Even when they don’t cry “fraud!” about the last election, enablers cry “potential fraud!” about the next one, and join the deniers in legislating to erect barriers that discourage the “wrong people” from voting.
As Biden said
They refuse to accept the results of a free election. And they’re working right now, as I speak, in state after state to give power to decide elections in America to partisans and cronies, empowering election deniers to undermine democracy itself.
“Mainstream” Republicans
Biden would have been more accurate to label them not “mainstream,” but “old-style,” “traditional” or even “ex-” Republicans. Calling them “mainstream” was only wishful thinking.
The most prominent of the accepters are the Republican members of the January 6 committee – Liz Cheney and Adam Kinzinger. Neither will be in Congress next term. In fact, of the ten Republicans who voted to impeach Trump over the January 6th assault on the Capitol, only two will be on the ballot this November. There are, in fact, only a small handful of Republicans remaining with the courage to speak out in favor of fair and free elections. The price for doing so is too high.
Why Deny?
There’s a simple reason that Republicans invest so much time, attention, and money into denying the past election and to undermining future ones: their agenda is unpopular. From abortion to gun safety to health care to climate voters prefer the Democratic positions. There are, to be sure, a number of issues that work against Democrats, chief among them is inflation. But gas prices have been in steady decline since June 1st and there are signs that inflation is easing.

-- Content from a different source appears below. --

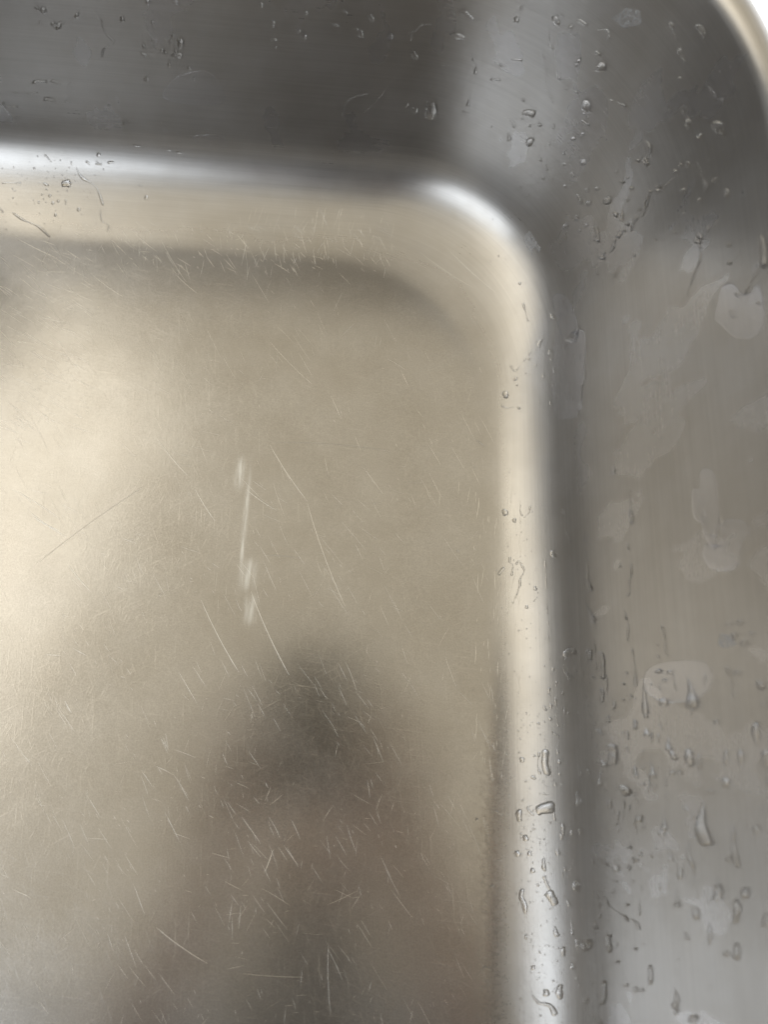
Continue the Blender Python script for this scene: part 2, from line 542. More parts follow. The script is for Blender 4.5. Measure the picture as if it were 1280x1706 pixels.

The U.S. election system already has built-in mechanisms to amplify the power of the minority party. All states have two Senators, regardless of population. The electoral college gives extra weight to states with smaller populations. The process of nominating candidates through party primaries favors people with extreme positions over centrists. In the U.S. Senate, the filibuster gives the minority party a virtual veto over most legislation.
But the agenda of today’s Republicans on key issues is so unpopular that their built-in structural advantage is still not enough for them to prevail with independent voters in national elections. There go-to tactic of fear-mongering over cultural issues works with their base, but falters against the wave of opposition to ending abortion access.
In the latest Quinnipiac poll, 67% of American adults said they thought our Democracy was “in danger of collapse.” That’s a 9-point jump from January, the last time they polled that question. Biden’s speech resonates with the national mood.
The Republican vehement response is revealing. Their base has trapped them into the MAGA World (either crunchy or smooth) but they sense that a strong majority of Americans opposes the MAGA movement. They are circling the wagons hoping that their base will prevail. Biden is betting that the non-MAGA America will say otherwise.